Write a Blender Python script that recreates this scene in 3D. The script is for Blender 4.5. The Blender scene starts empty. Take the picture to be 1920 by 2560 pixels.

* * *

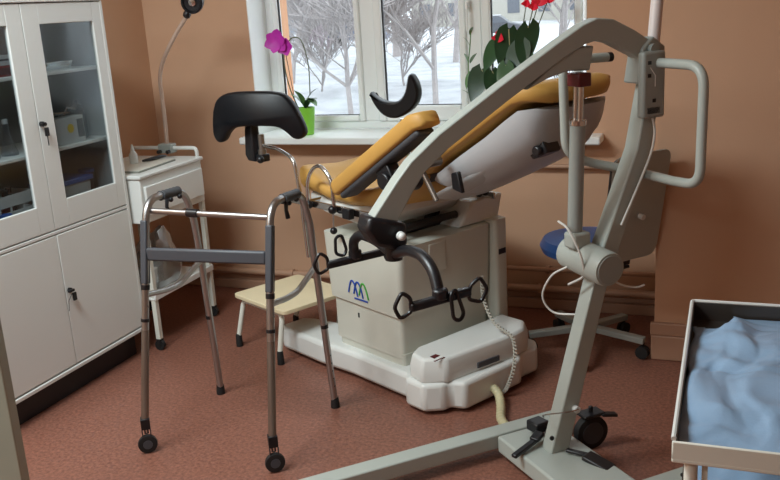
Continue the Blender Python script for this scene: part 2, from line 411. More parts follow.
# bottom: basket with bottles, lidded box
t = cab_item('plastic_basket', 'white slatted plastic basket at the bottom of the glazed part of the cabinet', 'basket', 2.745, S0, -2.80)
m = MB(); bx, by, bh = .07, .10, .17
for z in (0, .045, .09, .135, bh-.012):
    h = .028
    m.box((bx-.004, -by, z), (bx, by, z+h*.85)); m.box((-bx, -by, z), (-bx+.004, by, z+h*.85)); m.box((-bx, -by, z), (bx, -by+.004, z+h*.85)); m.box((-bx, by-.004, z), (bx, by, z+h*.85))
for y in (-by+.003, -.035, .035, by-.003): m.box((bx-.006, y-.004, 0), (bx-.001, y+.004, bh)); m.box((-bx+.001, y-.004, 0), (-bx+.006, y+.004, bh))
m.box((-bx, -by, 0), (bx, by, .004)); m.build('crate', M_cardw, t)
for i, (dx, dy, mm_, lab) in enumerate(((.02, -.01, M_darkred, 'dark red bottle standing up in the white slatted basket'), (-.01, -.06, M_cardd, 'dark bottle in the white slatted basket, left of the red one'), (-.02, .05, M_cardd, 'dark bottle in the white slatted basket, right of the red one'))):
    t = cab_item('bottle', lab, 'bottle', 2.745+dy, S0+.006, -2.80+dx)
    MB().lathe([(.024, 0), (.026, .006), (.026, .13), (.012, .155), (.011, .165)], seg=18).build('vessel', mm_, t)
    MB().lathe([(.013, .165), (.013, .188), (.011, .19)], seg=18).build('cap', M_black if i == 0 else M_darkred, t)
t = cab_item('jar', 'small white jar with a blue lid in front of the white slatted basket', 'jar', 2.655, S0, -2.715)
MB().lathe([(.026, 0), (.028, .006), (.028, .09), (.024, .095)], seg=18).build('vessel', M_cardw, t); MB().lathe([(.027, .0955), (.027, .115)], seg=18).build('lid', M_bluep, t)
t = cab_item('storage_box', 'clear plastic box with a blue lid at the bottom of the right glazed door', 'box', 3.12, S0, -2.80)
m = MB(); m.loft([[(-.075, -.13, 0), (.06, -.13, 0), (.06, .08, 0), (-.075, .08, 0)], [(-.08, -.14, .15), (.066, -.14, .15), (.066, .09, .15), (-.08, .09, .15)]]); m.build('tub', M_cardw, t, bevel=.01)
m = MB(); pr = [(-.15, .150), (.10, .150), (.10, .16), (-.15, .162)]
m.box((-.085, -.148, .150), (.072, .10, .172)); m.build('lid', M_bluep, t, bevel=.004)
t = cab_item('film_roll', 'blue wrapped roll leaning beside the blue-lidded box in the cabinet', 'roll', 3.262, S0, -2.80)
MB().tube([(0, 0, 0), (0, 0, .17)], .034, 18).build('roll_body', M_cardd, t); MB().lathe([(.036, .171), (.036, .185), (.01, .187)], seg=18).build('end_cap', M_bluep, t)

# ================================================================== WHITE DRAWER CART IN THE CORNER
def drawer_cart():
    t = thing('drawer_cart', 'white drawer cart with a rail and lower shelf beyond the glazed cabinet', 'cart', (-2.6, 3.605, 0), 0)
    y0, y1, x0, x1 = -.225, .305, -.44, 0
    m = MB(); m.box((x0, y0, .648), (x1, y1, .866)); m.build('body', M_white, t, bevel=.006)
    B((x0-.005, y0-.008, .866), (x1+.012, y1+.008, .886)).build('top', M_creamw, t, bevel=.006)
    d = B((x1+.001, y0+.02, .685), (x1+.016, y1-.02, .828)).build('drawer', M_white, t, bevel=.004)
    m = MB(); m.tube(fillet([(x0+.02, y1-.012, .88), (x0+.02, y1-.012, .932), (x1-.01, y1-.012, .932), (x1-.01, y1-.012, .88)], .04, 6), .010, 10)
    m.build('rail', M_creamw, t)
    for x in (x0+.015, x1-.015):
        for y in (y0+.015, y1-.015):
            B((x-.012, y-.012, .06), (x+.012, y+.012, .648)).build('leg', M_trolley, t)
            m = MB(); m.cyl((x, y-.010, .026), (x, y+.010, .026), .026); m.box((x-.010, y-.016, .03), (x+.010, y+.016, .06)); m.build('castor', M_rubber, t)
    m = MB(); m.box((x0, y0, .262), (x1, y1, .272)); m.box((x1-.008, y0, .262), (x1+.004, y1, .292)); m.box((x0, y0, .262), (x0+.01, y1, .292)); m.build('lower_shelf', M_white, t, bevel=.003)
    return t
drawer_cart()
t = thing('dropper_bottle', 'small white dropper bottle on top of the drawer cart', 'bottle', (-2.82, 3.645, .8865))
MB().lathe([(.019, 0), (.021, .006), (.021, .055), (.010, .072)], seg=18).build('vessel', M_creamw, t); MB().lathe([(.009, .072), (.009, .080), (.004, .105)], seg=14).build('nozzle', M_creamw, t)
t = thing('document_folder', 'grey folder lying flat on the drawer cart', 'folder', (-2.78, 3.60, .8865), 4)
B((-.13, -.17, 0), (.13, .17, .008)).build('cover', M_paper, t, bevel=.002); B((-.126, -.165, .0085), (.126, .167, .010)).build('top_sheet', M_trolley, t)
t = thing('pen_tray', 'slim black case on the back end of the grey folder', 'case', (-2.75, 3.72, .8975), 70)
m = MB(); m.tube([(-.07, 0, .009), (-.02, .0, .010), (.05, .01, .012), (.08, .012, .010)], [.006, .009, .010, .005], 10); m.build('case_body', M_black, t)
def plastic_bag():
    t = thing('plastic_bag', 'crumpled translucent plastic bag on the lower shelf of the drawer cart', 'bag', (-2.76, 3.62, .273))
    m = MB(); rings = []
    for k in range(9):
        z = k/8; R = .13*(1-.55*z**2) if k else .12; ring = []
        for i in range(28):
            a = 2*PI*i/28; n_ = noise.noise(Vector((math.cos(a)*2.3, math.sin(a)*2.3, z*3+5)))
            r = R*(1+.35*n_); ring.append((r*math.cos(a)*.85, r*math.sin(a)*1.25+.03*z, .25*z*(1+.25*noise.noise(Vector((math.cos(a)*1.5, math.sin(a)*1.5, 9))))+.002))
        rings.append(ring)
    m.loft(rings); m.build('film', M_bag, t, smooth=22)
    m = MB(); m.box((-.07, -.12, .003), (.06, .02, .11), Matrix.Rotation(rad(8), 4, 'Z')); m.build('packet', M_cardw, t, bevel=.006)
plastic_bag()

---

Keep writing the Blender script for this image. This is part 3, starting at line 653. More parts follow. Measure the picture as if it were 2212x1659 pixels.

## WRITTEN EXERCISE
Using the data above, say how many lines include "follow". No other reply is needed.

## RESULT FOR THIS EXERCISE
2